> _Instruction_
Output all the data exactly. Pictures do not belong in the copy.
-- BEGIN --
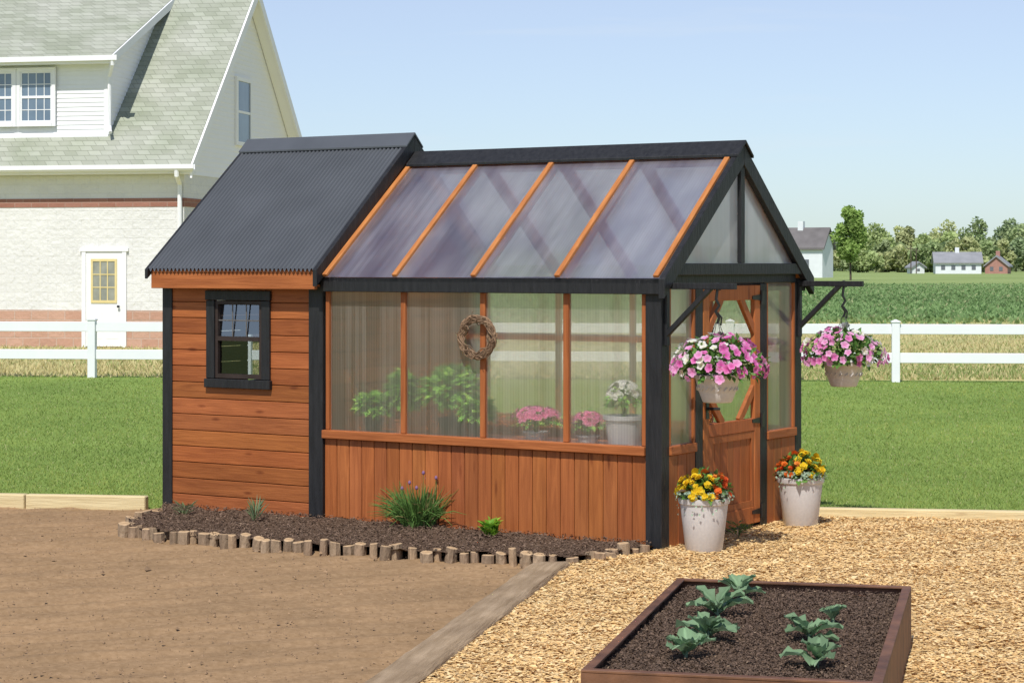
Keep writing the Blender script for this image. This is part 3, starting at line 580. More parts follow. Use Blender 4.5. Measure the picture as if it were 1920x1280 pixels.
# ------------------------------------------------------------------ mulch bed, logs
R.seed(9)
front = [(236,1000),(262,1003),(300,1009),(345,1015),(420,1020),(500,1027),(580,1031),(660,1035),(740,1043),(800,1047),(870,1049),(940,1053),(1010,1057),(1075,1060),(1125,1054),(1168,1047),(1208,1042)]
left = [(236,1000),(240,988),(262,980),(292,973)]
gp = lambda L: [Vector(G(*p)) for p in L]
fw, lw = gp(front), gp(left)
bedpoly = [(p.x,p.y) for p in reversed(lw)]+[(p.x,p.y) for p in fw[1:]]+[L2W(4.28,.02)[:2], L2W(-.02,.02)[:2]]
b = MB(); st = .035; xs = np.arange(-3.0,1.1,st); ys = np.arange(12.9,16.4,st); idx = {}
XX, YY = np.meshgrid(xs+st/2, ys+st/2); ins = inpoly(bedpoly, XX.ravel(), YY.ravel()).reshape(XX.shape)
def vid(i, j):
    if (i,j) not in idx:
        x, y = xs[i], ys[j]; idx[(i,j)] = len(b.v); b.v.append((x,y,.045+.028*noise.noise((x*3,y*3,0))+.022*noise.noise((x*13,y*13,2)))); b.c.append((1,1,1))
    return idx[(i,j)]
for j in range(len(ys)-1):
    for i in range(len(xs)-1):
        if ins[j,i]: b.f.append((vid(i,j),vid(i+1,j),vid(i+1,j+1),vid(i,j+1)))
mb_ = b.build('mulch_bed', DSOIL, smooth=True); mb_['kind'] = 'structure'
N = 52000; Px = rng.uniform(-3.0,1.1,N); Py = rng.uniform(12.9,16.4,N); k = inpoly(bedpoly,Px,Py); Px, Py = Px[k], Py[k]; N = len(Px)
cols = np.array([.145,.095,.065])*rng.uniform(.6,1.45,(N,1)); cols[rng.uniform(0,1,N) < .02] = (.30,.21,.14)
o = flakes('bark_mulch', np.stack([Px,Py,.05+.024*rng.uniform(0,1,N)],1), rng.gamma(3,.0030,N)+.004, rng.gamma(3,.0019,N)+.003, .28, cols, MULM); tag(o, 'dark shredded bark mulch covering the bed along the greenhouse front', 'mulch', kind='stuff')
logme = []
for v in range(8):
    lb = MB(); n = 14; r0 = R.uniform(.028,.043); hh = R.uniform(.085,.115); vs = []; cs = []; side = R.choice([(.25,.185,.125),(.34,.255,.17),(.29,.21,.14),(.36,.26,.165)]); rr = [r0*R.uniform(.9,1.1) for _ in range(n)]; tl = R.uniform(-.25,.25)
    for j, z in enumerate((-.05, hh*.5, hh)):
        for k_ in range(n):
            a = 2*math.pi*k_/n; q = rr[k_]*(1.04 if j == 1 else 1); vs.append((q*math.cos(a), q*math.sin(a), z+(q*math.cos(a)*tl if j == 2 else 0))); s_ = R.uniform(.75,1.2); cs.append(tuple(c*s_ for c in side))
    for k_ in range(n):
        a = 2*math.pi*k_/n; q = rr[k_]*.9; vs.append((q*math.cos(a), q*math.sin(a), hh+.003+q*math.cos(a)*tl)); cs.append((.58,.42,.25))
    vs.append((0,0,hh+.004)); cs.append((.46,.31,.17))
    fs = [(j*n+k_, j*n+(k_+1)%n, (j+1)*n+(k_+1)%n, (j+1)*n+k_) for j in range(3) for k_ in range(n)]+[(3*n+k_, 3*n+(k_+1)%n, 4*n) for k_ in range(n)]
    lb.add(vs, fs, cs); logme.append(lb.mesh('log_stub', LOGM))
def resample(path, lo, hi):
    out = [path[0]]
    for a, c in zip(path, path[1:]):
        l = (c-a).length; n = max(1, round(l/R.uniform(lo,hi)))
        for i in range(1,n+1): out.append(a+(c-a)*((i+R.uniform(-.12,.12))/n if i < n else 1))
    return out
for p in resample(fw,.084,.096)+resample(lw,.09,.105)[1:]:
    o = bpy.data.objects.new('log_stub', R.choice(logme)); C.objects.link(o); o.location = (p.x+R.gauss(0,.008), p.y+R.gauss(0,.028), R.uniform(-.050,-.015)); o.rotation_euler = (R.gauss(0,.05),R.gauss(0,.05),R.uniform(0,6.28)); s = R.uniform(.85,1.12); o.scale = (s,s,R.uniform(.9,1.08))
    tag(o, 'short upright cut log in the row edging the dark mulch bed', 'log', 'cut logs edging the mulch bed')

R.seed(14); x, y, _ = G(783,1003); t = thing('chive_clump', 'bushy clump of green chives with purple buds in the mulch bed', 'plant', (x,y+.1,.04))
b = MB(); bm_ = MB(); bm_.lathe([(0,-.014),(.009,-.006),(.012,.002),(.008,.012),(0,.02)], 8, (0,0,0), (.34,.19,.34)); bud = bm_.mesh('bud', PET, True)
for i in range(470):
    a = R.uniform(0,6.28); r = .085*math.sqrt(R.random()); l = R.uniform(.17,.33); out = R.uniform(.02,.32)*(.4+r/.085*.6); p0 = Vector((r*math.cos(a)*1.3, r*math.sin(a), 0)); a2 = a+R.gauss(0,.5); d = Vector((math.cos(a2),math.sin(a2),0)); pts = []
    dr = R.uniform(0,.16) if out > .12 else 0
    for q in (0,.25,.5,.75,1): pts.append(p0+d*out*q**1.6+Vector((0,0,l*q-dr*q**3)))
    s = R.uniform(.7,1.4); col = (.15*s,.28*s,.07*s) if R.random() > .07 else (.40,.35,.15)
    b.tube(pts, [.0034,.0040,.0036,.0028,.0008], 4, col)
    if i % 43 == 0:
        p = p0+d*out*.35+Vector((0,0,l+.07)); b.tube([p0,p0+d*out*.15+Vector((0,0,l*.5)),p], .002, 4, (.08,.17,.04))
        bo = bpy.data.objects.new('bud', bud); C.objects.link(bo); bo.parent = t; bo.location = p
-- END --
> _Final result_
Keep writing the Blender script for this image. This is part 3, starting at line 580. More parts follow. Use Blender 4.5. Measure the picture as if it were 1920x1280 pixels.
# ------------------------------------------------------------------ mulch bed, logs
R.seed(9)
front = [(236,1000),(262,1003),(300,1009),(345,1015),(420,1020),(500,1027),(580,1031),(660,1035),(740,1043),(800,1047),(870,1049),(940,1053),(1010,1057),(1075,1060),(1125,1054),(1168,1047),(1208,1042)]
left = [(236,1000),(240,988),(262,980),(292,973)]
gp = lambda L: [Vector(G(*p)) for p in L]
fw, lw = gp(front), gp(left)
bedpoly = [(p.x,p.y) for p in reversed(lw)]+[(p.x,p.y) for p in fw[1:]]+[L2W(4.28,.02)[:2], L2W(-.02,.02)[:2]]
b = MB(); st = .035; xs = np.arange(-3.0,1.1,st); ys = np.arange(12.9,16.4,st); idx = {}
XX, YY = np.meshgrid(xs+st/2, ys+st/2); ins = inpoly(bedpoly, XX.ravel(), YY.ravel()).reshape(XX.shape)
def vid(i, j):
    if (i,j) not in idx:
        x, y = xs[i], ys[j]; idx[(i,j)] = len(b.v); b.v.append((x,y,.045+.028*noise.noise((x*3,y*3,0))+.022*noise.noise((x*13,y*13,2)))); b.c.append((1,1,1))
    return idx[(i,j)]
for j in range(len(ys)-1):
    for i in range(len(xs)-1):
        if ins[j,i]: b.f.append((vid(i,j),vid(i+1,j),vid(i+1,j+1),vid(i,j+1)))
mb_ = b.build('mulch_bed', DSOIL, smooth=True); mb_['kind'] = 'structure'
N = 52000; Px = rng.uniform(-3.0,1.1,N); Py = rng.uniform(12.9,16.4,N); k = inpoly(bedpoly,Px,Py); Px, Py = Px[k], Py[k]; N = len(Px)
cols = np.array([.145,.095,.065])*rng.uniform(.6,1.45,(N,1)); cols[rng.uniform(0,1,N) < .02] = (.30,.21,.14)
o = flakes('bark_mulch', np.stack([Px,Py,.05+.024*rng.uniform(0,1,N)],1), rng.gamma(3,.0030,N)+.004, rng.gamma(3,.0019,N)+.003, .28, cols, MULM); tag(o, 'dark shredded bark mulch covering the bed along the greenhouse front', 'mulch', kind='stuff')
logme = []
for v in range(8):
    lb = MB(); n = 14; r0 = R.uniform(.028,.043); hh = R.uniform(.085,.115); vs = []; cs = []; side = R.choice([(.25,.185,.125),(.34,.255,.17),(.29,.21,.14),(.36,.26,.165)]); rr = [r0*R.uniform(.9,1.1) for _ in range(n)]; tl = R.uniform(-.25,.25)
    for j, z in enumerate((-.05, hh*.5, hh)):
        for k_ in range(n):
            a = 2*math.pi*k_/n; q = rr[k_]*(1.04 if j == 1 else 1); vs.append((q*math.cos(a), q*math.sin(a), z+(q*math.cos(a)*tl if j == 2 else 0))); s_ = R.uniform(.75,1.2); cs.append(tuple(c*s_ for c in side))
    for k_ in range(n):
        a = 2*math.pi*k_/n; q = rr[k_]*.9; vs.append((q*math.cos(a), q*math.sin(a), hh+.003+q*math.cos(a)*tl)); cs.append((.58,.42,.25))
    vs.append((0,0,hh+.004)); cs.append((.46,.31,.17))
    fs = [(j*n+k_, j*n+(k_+1)%n, (j+1)*n+(k_+1)%n, (j+1)*n+k_) for j in range(3) for k_ in range(n)]+[(3*n+k_, 3*n+(k_+1)%n, 4*n) for k_ in range(n)]
    lb.add(vs, fs, cs); logme.append(lb.mesh('log_stub', LOGM))
def resample(path, lo, hi):
    out = [path[0]]
    for a, c in zip(path, path[1:]):
        l = (c-a).length; n = max(1, round(l/R.uniform(lo,hi)))
        for i in range(1,n+1): out.append(a+(c-a)*((i+R.uniform(-.12,.12))/n if i < n else 1))
    return out
for p in resample(fw,.084,.096)+resample(lw,.09,.105)[1:]:
    o = bpy.data.objects.new('log_stub', R.choice(logme)); C.objects.link(o); o.location = (p.x+R.gauss(0,.008), p.y+R.gauss(0,.028), R.uniform(-.050,-.015)); o.rotation_euler = (R.gauss(0,.05),R.gauss(0,.05),R.uniform(0,6.28)); s = R.uniform(.85,1.12); o.scale = (s,s,R.uniform(.9,1.08))
    tag(o, 'short upright cut log in the row edging the dark mulch bed', 'log', 'cut logs edging the mulch bed')

R.seed(14); x, y, _ = G(783,1003); t = thing('chive_clump', 'bushy clump of green chives with purple buds in the mulch bed', 'plant', (x,y+.1,.04))
b = MB(); bm_ = MB(); bm_.lathe([(0,-.014),(.009,-.006),(.012,.002),(.008,.012),(0,.02)], 8, (0,0,0), (.34,.19,.34)); bud = bm_.mesh('bud', PET, True)
for i in range(470):
    a = R.uniform(0,6.28); r = .085*math.sqrt(R.random()); l = R.uniform(.17,.33); out = R.uniform(.02,.32)*(.4+r/.085*.6); p0 = Vector((r*math.cos(a)*1.3, r*math.sin(a), 0)); a2 = a+R.gauss(0,.5); d = Vector((math.cos(a2),math.sin(a2),0)); pts = []
    dr = R.uniform(0,.16) if out > .12 else 0
    for q in (0,.25,.5,.75,1): pts.append(p0+d*out*q**1.6+Vector((0,0,l*q-dr*q**3)))
    s = R.uniform(.7,1.4); col = (.15*s,.28*s,.07*s) if R.random() > .07 else (.40,.35,.15)
    b.tube(pts, [.0034,.0040,.0036,.0028,.0008], 4, col)
    if i % 43 == 0:
        p = p0+d*out*.35+Vector((0,0,l+.07)); b.tube([p0,p0+d*out*.15+Vector((0,0,l*.5)),p], .002, 4, (.08,.17,.04))
        bo = bpy.data.objects.new('bud', bud); C.objects.link(bo); bo.parent = t; bo.location = p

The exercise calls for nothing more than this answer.